COLLECTED DATA:
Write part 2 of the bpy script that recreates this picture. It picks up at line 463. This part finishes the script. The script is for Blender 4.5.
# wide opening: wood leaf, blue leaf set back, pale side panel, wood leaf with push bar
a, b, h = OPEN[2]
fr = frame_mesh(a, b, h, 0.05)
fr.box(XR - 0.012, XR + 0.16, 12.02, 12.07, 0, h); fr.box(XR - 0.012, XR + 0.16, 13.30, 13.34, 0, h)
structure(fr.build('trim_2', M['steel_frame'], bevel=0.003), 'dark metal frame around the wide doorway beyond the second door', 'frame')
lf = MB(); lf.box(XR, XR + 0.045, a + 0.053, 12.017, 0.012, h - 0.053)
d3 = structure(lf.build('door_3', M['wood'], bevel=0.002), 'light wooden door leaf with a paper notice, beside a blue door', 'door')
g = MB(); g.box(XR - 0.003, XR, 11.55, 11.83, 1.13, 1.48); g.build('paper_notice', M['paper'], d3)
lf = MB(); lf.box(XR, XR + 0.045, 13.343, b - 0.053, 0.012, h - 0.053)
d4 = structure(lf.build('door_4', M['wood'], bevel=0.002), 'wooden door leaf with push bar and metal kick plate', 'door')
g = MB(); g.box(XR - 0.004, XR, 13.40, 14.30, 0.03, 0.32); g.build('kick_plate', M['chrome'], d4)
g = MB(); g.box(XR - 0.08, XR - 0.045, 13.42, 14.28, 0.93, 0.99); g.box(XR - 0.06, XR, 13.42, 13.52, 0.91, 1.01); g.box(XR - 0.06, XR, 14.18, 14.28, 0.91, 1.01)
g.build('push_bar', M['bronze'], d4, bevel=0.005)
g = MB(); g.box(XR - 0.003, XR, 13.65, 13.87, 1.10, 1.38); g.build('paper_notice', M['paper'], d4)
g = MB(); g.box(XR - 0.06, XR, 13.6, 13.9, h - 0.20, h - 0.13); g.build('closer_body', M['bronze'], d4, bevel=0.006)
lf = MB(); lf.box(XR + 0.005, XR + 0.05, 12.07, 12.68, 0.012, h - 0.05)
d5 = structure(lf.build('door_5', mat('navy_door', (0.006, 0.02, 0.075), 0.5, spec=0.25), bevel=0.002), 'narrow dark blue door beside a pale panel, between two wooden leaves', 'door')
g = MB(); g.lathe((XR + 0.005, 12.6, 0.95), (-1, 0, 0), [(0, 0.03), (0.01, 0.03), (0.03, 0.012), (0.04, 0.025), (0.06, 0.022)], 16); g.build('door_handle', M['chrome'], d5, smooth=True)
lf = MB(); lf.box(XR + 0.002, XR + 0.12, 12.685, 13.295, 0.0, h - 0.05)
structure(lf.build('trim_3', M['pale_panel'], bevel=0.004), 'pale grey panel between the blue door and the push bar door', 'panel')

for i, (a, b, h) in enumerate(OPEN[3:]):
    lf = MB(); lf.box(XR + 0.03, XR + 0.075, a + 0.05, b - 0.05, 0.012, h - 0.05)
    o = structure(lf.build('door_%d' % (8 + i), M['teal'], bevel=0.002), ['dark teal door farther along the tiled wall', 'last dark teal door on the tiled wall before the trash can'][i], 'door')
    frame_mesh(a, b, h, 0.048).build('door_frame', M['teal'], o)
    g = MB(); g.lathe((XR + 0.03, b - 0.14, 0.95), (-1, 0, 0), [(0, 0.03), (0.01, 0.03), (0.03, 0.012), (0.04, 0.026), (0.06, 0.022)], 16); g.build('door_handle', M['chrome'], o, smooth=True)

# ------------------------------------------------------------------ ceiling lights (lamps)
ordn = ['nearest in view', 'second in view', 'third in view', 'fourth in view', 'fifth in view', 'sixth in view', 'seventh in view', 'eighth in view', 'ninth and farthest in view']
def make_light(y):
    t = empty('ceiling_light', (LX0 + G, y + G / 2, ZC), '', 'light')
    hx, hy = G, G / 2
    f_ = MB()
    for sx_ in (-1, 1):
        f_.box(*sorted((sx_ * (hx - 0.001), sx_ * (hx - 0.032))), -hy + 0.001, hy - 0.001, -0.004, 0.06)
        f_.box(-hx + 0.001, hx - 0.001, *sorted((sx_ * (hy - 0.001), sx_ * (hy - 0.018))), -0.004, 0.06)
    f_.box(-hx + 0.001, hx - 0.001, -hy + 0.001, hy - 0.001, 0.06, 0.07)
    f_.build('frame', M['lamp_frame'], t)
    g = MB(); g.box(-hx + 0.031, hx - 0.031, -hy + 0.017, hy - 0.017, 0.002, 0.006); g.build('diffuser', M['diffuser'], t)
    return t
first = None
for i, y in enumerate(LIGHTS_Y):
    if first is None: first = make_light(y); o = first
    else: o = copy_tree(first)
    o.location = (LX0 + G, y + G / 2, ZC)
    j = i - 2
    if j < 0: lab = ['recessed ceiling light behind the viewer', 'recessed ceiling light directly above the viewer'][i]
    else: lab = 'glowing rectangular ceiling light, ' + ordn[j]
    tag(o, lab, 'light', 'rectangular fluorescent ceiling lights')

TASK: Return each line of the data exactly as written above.

WRITTEN ANSWER:
Write part 2 of the bpy script that recreates this picture. It picks up at line 463. This part finishes the script. The script is for Blender 4.5.
# wide opening: wood leaf, blue leaf set back, pale side panel, wood leaf with push bar
a, b, h = OPEN[2]
fr = frame_mesh(a, b, h, 0.05)
fr.box(XR - 0.012, XR + 0.16, 12.02, 12.07, 0, h); fr.box(XR - 0.012, XR + 0.16, 13.30, 13.34, 0, h)
structure(fr.build('trim_2', M['steel_frame'], bevel=0.003), 'dark metal frame around the wide doorway beyond the second door', 'frame')
lf = MB(); lf.box(XR, XR + 0.045, a + 0.053, 12.017, 0.012, h - 0.053)
d3 = structure(lf.build('door_3', M['wood'], bevel=0.002), 'light wooden door leaf with a paper notice, beside a blue door', 'door')
g = MB(); g.box(XR - 0.003, XR, 11.55, 11.83, 1.13, 1.48); g.build('paper_notice', M['paper'], d3)
lf = MB(); lf.box(XR, XR + 0.045, 13.343, b - 0.053, 0.012, h - 0.053)
d4 = structure(lf.build('door_4', M['wood'], bevel=0.002), 'wooden door leaf with push bar and metal kick plate', 'door')
g = MB(); g.box(XR - 0.004, XR, 13.40, 14.30, 0.03, 0.32); g.build('kick_plate', M['chrome'], d4)
g = MB(); g.box(XR - 0.08, XR - 0.045, 13.42, 14.28, 0.93, 0.99); g.box(XR - 0.06, XR, 13.42, 13.52, 0.91, 1.01); g.box(XR - 0.06, XR, 14.18, 14.28, 0.91, 1.01)
g.build('push_bar', M['bronze'], d4, bevel=0.005)
g = MB(); g.box(XR - 0.003, XR, 13.65, 13.87, 1.10, 1.38); g.build('paper_notice', M['paper'], d4)
g = MB(); g.box(XR - 0.06, XR, 13.6, 13.9, h - 0.20, h - 0.13); g.build('closer_body', M['bronze'], d4, bevel=0.006)
lf = MB(); lf.box(XR + 0.005, XR + 0.05, 12.07, 12.68, 0.012, h - 0.05)
d5 = structure(lf.build('door_5', mat('navy_door', (0.006, 0.02, 0.075), 0.5, spec=0.25), bevel=0.002), 'narrow dark blue door beside a pale panel, between two wooden leaves', 'door')
g = MB(); g.lathe((XR + 0.005, 12.6, 0.95), (-1, 0, 0), [(0, 0.03), (0.01, 0.03), (0.03, 0.012), (0.04, 0.025), (0.06, 0.022)], 16); g.build('door_handle', M['chrome'], d5, smooth=True)
lf = MB(); lf.box(XR + 0.002, XR + 0.12, 12.685, 13.295, 0.0, h - 0.05)
structure(lf.build('trim_3', M['pale_panel'], bevel=0.004), 'pale grey panel between the blue door and the push bar door', 'panel')

for i, (a, b, h) in enumerate(OPEN[3:]):
    lf = MB(); lf.box(XR + 0.03, XR + 0.075, a + 0.05, b - 0.05, 0.012, h - 0.05)
    o = structure(lf.build('door_%d' % (8 + i), M['teal'], bevel=0.002), ['dark teal door farther along the tiled wall', 'last dark teal door on the tiled wall before the trash can'][i], 'door')
    frame_mesh(a, b, h, 0.048).build('door_frame', M['teal'], o)
    g = MB(); g.lathe((XR + 0.03, b - 0.14, 0.95), (-1, 0, 0), [(0, 0.03), (0.01, 0.03), (0.03, 0.012), (0.04, 0.026), (0.06, 0.022)], 16); g.build('door_handle', M['chrome'], o, smooth=True)

# ------------------------------------------------------------------ ceiling lights (lamps)
ordn = ['nearest in view', 'second in view', 'third in view', 'fourth in view', 'fifth in view', 'sixth in view', 'seventh in view', 'eighth in view', 'ninth and farthest in view']
def make_light(y):
    t = empty('ceiling_light', (LX0 + G, y + G / 2, ZC), '', 'light')
    hx, hy = G, G / 2
    f_ = MB()
    for sx_ in (-1, 1):
        f_.box(*sorted((sx_ * (hx - 0.001), sx_ * (hx - 0.032))), -hy + 0.001, hy - 0.001, -0.004, 0.06)
        f_.box(-hx + 0.001, hx - 0.001, *sorted((sx_ * (hy - 0.001), sx_ * (hy - 0.018))), -0.004, 0.06)
    f_.box(-hx + 0.001, hx - 0.001, -hy + 0.001, hy - 0.001, 0.06, 0.07)
    f_.build('frame', M['lamp_frame'], t)
    g = MB(); g.box(-hx + 0.031, hx - 0.031, -hy + 0.017, hy - 0.017, 0.002, 0.006); g.build('diffuser', M['diffuser'], t)
    return t
first = None
for i, y in enumerate(LIGHTS_Y):
    if first is None: first = make_light(y); o = first
    else: o = copy_tree(first)
    o.location = (LX0 + G, y + G / 2, ZC)
    j = i - 2
    if j < 0: lab = ['recessed ceiling light behind the viewer', 'recessed ceiling light directly above the viewer'][i]
    else: lab = 'glowing rectangular ceiling light, ' + ordn[j]
    tag(o, lab, 'light', 'rectangular fluorescent ceiling lights')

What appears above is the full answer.